Task directions: Locate each line containing the string "from" and copy it out.
-- begin Dataset section --
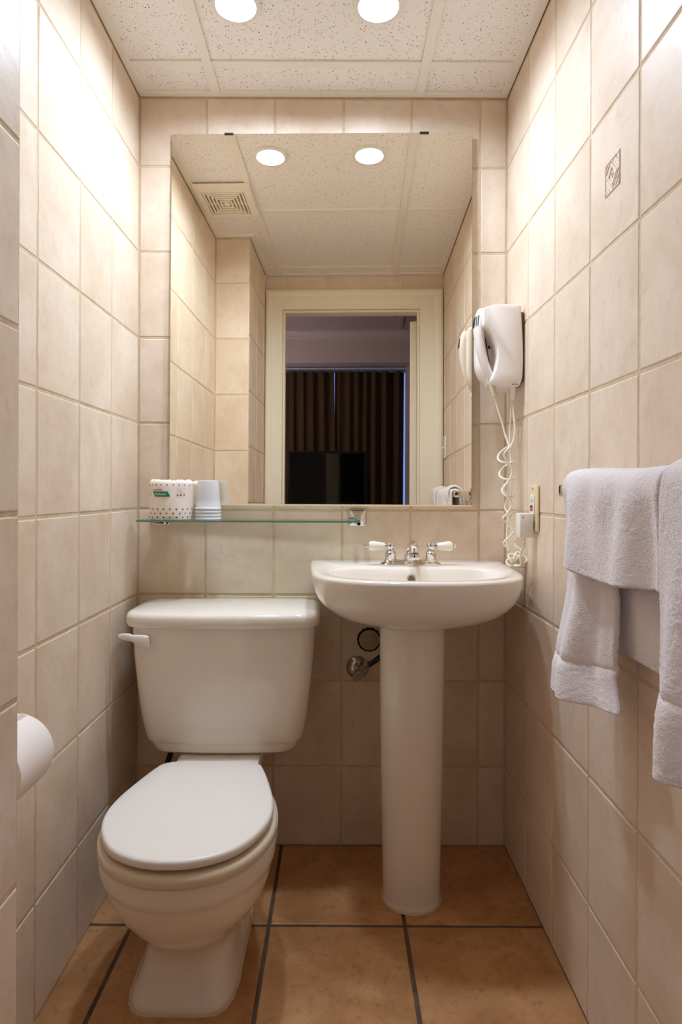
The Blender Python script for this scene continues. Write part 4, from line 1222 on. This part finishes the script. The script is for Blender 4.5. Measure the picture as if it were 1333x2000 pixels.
# straightened second strand from the housing, winding once round the coil, down to the knot
p2 = catmull([PX(1001, 788, 1.66), PX(1004, 815, 1.655), PX(1005.5, 845, 1.652), PX(999, 868, 1.650), PX(985.5, 884, 1.648), PX(991, 902, 1.650), PX(1001, 918, 1.652), PX(994, 938, 1.650), PX(985, 952, 1.648),
              PX(993, 968, 1.65), PX(1000, 985, 1.652), PX(990, 1003, 1.648), PX(983, 1012, 1.646), PX(995, 1024, 1.648), PX(1003, 1038, 1.645), PX(993, 1050, 1.642), PX(985, 1060, 1.640), PX(996, 1072, 1.640)], 8)
b = bmesh.new(); tube(b, p2, 0.0026, 8)
part('power_cord', b, M_CORD, dry)
p3 = catmull([PX(999, 786, 1.666), PX(996, 850, 1.668), PX(999, 920, 1.668), PX(997, 980, 1.666), PX(992, 1030, 1.664), PX(991, 1060, 1.655), PX(996, 1078, 1.645)], 8)
b = bmesh.new(); tube(b, p3, 0.0025, 8)
part('power_cord', b, M_CORD, dry)
b = bmesh.new()
tube(b, coil + catmull([coil_end, PX(1012, 1040, 1.66), PX(1006, 1062, 1.645), PX(1020, 1075, 1.635), PX(1010, 1090, 1.63)], 6)[1:], 0.0027, 8)
part('coiled_cord', b, M_CORD, dry)
# the bunched knot of cord resting on the sink corner
kc = PX(1010, 1096, 1.632)
for k in range(6):
    a = 2 * PI * k / 6 + 0.3
    b = bmesh.new(); lp = []
    for q in range(25):
        u = 2 * PI * q / 24
        r = 0.0175
        lp.append(kc + Vector((math.cos(a) * 0.0115 + r * 0.85 * math.cos(u) * math.cos(a) - 0.0095 * math.sin(u) * math.sin(a), 0.006 * math.sin(u * 2 + k) + (k - 3) * 0.0012,
                               math.sin(a) * 0.0100 + r * 0.7 * math.cos(u) * math.sin(a) + 0.0095 * math.sin(u) * math.cos(a) + 0.003)))
    for v in lp:
        v.z = max(v.z, RIM + 0.0035)
    tube(b, lp, 0.0027, 8, cap=False)
    part('cord_loop', b, M_CORD, dry)

# outlet with test buttons
OY, OZ = 1.553, 0.995
outlet = thing('wall_outlet', 'ivory wall outlet with black and red test buttons beside the hanging cords', 'outlet', (XR, OY, OZ - 0.057))
part('cover_plate', newbox(XR - 0.0065, XR - 0.0002, OY - 0.035, OY + 0.035, OZ - 0.057, OZ + 0.057, 0.003, 2), M_CREAMP, outlet)
rc = part('receptacle', newbox(XR - 0.0095, XR - 0.006, OY - 0.0165, OY + 0.0165, OZ - 0.033, OZ + 0.033, 0.0012, 1), M_WHITE, outlet)
part('test_button', newbox(XR - 0.0115, XR - 0.009, OY - 0.0075, OY + 0.0075, OZ + 0.0008, OZ + 0.0065, 0.0006, 1), M_BLACK, rc)
part('reset_button', newbox(XR - 0.0115, XR - 0.009, OY - 0.0075, OY + 0.0075, OZ - 0.0070, OZ - 0.0012, 0.0006, 1), M_RED, rc)
for yy in (-0.005, 0.004):
    part('slot', newbox(XR - 0.0100, XR - 0.0092, OY + yy - 0.0007, OY + yy + 0.0007, OZ + 0.014, OZ + 0.021), M_BLACK, rc, False)
for zz in (-0.048, 0.048):
    b = bmesh.new(); lathe(b, [(0.0, -0.0010), (0.003, -0.0008), (0.0034, 0.001)], (XR - 0.0065, OY, OZ + zz), 'X', 14)
    part('screw', b, M_BRUSH, outlet)
# plug of the dryer in the lower socket
plug = part('plug', newbox(XR - 0.044, XR - 0.0098, OY - 0.019, OY + 0.019, OZ - 0.073, OZ - 0.013, 0.003, 2), M_WHITE, dry)
b = newbox(XR - 0.0375, XR - 0.0335, OY - 0.0200, OY - 0.018, OZ - 0.024, OZ - 0.021, 0.0006, 1)
part('reset_button', b, M_RED, plug)
b = bmesh.new(); lathe(b, [(0.0, -0.0985), (0.0035, -0.098), (0.0035, -0.090), (0.0046, -0.0895), (0.0046, -0.086), (0.0038, -0.0855), (0.0038, -0.083), (0.005, -0.0825), (0.005, -0.079), (0.0042, -0.0785), (0.0042, -0.076), (0.006, -0.0755), (0.006, -0.070)], (XR - 0.028, OY, OZ), n=14)
part('strain_relief', b, M_WHITE, plug)
b = bmesh.new(); q0 = Vector((XR - 0.028, OY, OZ - 0.097))
tube(b, catmull([q0, q0 + Vector((-0.006, 0.006, -0.012)), q0 + Vector((-0.002, 0.02, -0.036)), q0 + Vector((0.003, 0.035, -0.050)), q0 + Vector((-0.008, 0.055, -0.052)), kc + Vector((0.008, 0, -0.006))], 8), 0.0028, 8)
part('power_cord', b, M_CORD, dry)

# light switch near the door (seen in the mirror)
LY, LZ = 0.455, 1.285
sw = thing('light_switch', 'white toggle light switch on the right wall near the door, seen in the mirror', 'light switch', (XR, LY, LZ - 0.057))
part('cover_plate', newbox(XR - 0.006, XR - 0.0002, LY - 0.035, LY + 0.035, LZ - 0.057, LZ + 0.057, 0.0025, 2), M_WHITE, sw)
b = newbox(-0.018, 0, -0.0045, 0.0045, -0.004, 0.004, 0.001, 1); b.transform(Matrix.Translation((XR - 0.004, LY, LZ)) @ Matrix.Rotation(math.radians(-28), 4, 'Y'))
part('toggle', b, M_WHITE, sw)
for zz in (-0.03, 0.03):
    b = bmesh.new(); lathe(b, [(0.0, -0.0010), (0.003, -0.0008), (0.0034, 0.001)], (XR - 0.006, LY, LZ + zz), 'X', 12)
    part('screw', b, M_WHITE, sw)

# ------------------------------------------------------------------ towel bar and towels
BX_, BZ_ = 0.437, 1.037
bar = thing('towel_bar', 'square chrome towel bar on the right wall holding the white towels', 'towel bar', (XR, 0.93, BZ_))
part('rail', newbox(BX_ - 0.009, BX_ + 0.009, 0.565, 1.19, BZ_ - 0.009, BZ_ + 0.009, 0.001, 1), M_CHROME, bar)
for yy in (1.19, 0.565):
    b = newbox(BX_ - 0.0125, XR - 0.005, yy - 0.0115, yy + 0.0115, BZ_ - 0.0115, BZ_ + 0.0115, 0.003, 2)
    po = part('post', b, M_CHROME, bar)
    part('wall_flange', newbox(XR - 0.008, XR - 0.0002, yy - 0.021, yy + 0.021, BZ_ - 0.030, BZ_ + 0.022, 0.003, 2), M_CHROME, po)

def sheet(name, fn, nu, nv, th, m, label, cat, group=None, rough=0.0012, seed=0):
    """closed cloth shell: fn(u, v) -> centre surface; th(u, v) half thickness"""
    P = [[fn(i / nu, j / nv) for i in range(nu + 1)] for j in range(nv + 1)]
    bm = bmesh.new()
    A, B = [], []
    for j in range(nv + 1):
        ra, rb = [], []
        for i in range(nu + 1):
            du = P[j][min(i + 1, nu)] - P[j][max(i - 1, 0)]
            dv = P[min(j + 1, nv)][i] - P[max(j - 1, 0)][i]
            n = du.cross(dv)
            if n.length < 1e-12: n = Vector((-1, 0, 0))
            n.normalize()
            t = th(i / nu, j / nv)
            p = P[j][i]
            ja = noise.noise(p * 420 + Vector((seed, 0, 0))) * rough + noise.noise(p * 150 + Vector((seed, 3, 0))) * rough
            jb = noise.noise(p * 420 + Vector((seed, 9, 0))) * rough
            jit = Vector((noise.noise(p * 500 + Vector((5, seed, 0))), noise.noise(p * 500 + Vector((0, seed, 7))), noise.noise(p * 500 + Vector((1, 2, seed))))) * rough
            ra.append(bm.verts.new(p + n * (t + ja) + jit)); rb.append(bm.verts.new(p - n * (t + jb) + jit))
        A.append(ra); B.append(rb)
    for j in range(nv):
        for i in range(nu):
            bm.faces.new((A[j][i], A[j][i + 1], A[j + 1][i + 1], A[j + 1][i]))
            bm.faces.new((B[j][i], B[j + 1][i], B[j + 1][i + 1], B[j][i + 1]))
    for i in range(nu):
        bm.faces.new((A[0][i], B[0][i], B[0][i + 1], A[0][i + 1])); bm.faces.new((A[nv][i], A[nv][i + 1], B[nv][i + 1], B[nv][i]))
    for j in range(nv):
        bm.faces.new((A[j][0], A[j + 1][0], B[j + 1][0], B[j][0])); bm.faces.new((A[j][nu], B[j][nu], B[j + 1][nu], A[j + 1][nu]))
    o = mesh_obj(name, bm, m, None, True, angle=80)
    return tag(o, label, cat, group)

def sm(a, b, x):
    t = max(0.0, min(1.0, (x - a) / (b - a))); return t * t * (3 - 2 * t)

def drape(keys, v):
    """keys: [(s, X, z)] polyline by fraction, smooth"""
    for k in range(len(keys) - 1):
        if v <= keys[k + 1][0] or k == len(keys) - 2:
            p0, p1, p2, p3 = keys[max(k - 1, 0)], keys[k], keys[k + 1], keys[min(k + 2, len(keys) - 1)]
            t = (v - p1[0]) / (p2[0] - p1[0])
            f = lambda j: p1[j] + (p2[j] - p1[j]) * t if len(keys) == 2 else 0.5 * (2 * p1[j] + (p2[j] - p0[j]) * t + (2 * p0[j] - 5 * p1[j] + 4 * p2[j] - p3[j]) * t * t + (3 * p1[j] - p0[j] - 3 * p2[j] + p3[j]) * t ** 3)
            return f(1), f(2)

def rounded_th(base, eu=0.03, ev=0.012):
    def th(u, v):
        e = min(min(u, 1 - u) / eu, 1.0); g = min(min(v, 1 - v) / ev, 1.0)
        return base * (0.35 + 0.65 * math.sqrt(max(0.0, 1 - (1 - e) ** 2))) * (0.4 + 0.6 * math.sqrt(max(0, 1 - (1 - g) ** 2)))
    return th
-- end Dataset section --
Expected answer:
The Blender Python script for this scene continues. Write part 4, from line 1222 on. This part finishes the script. The script is for Blender 4.5. Measure the picture as if it were 1333x2000 pixels.
# straightened second strand from the housing, winding once round the coil, down to the knot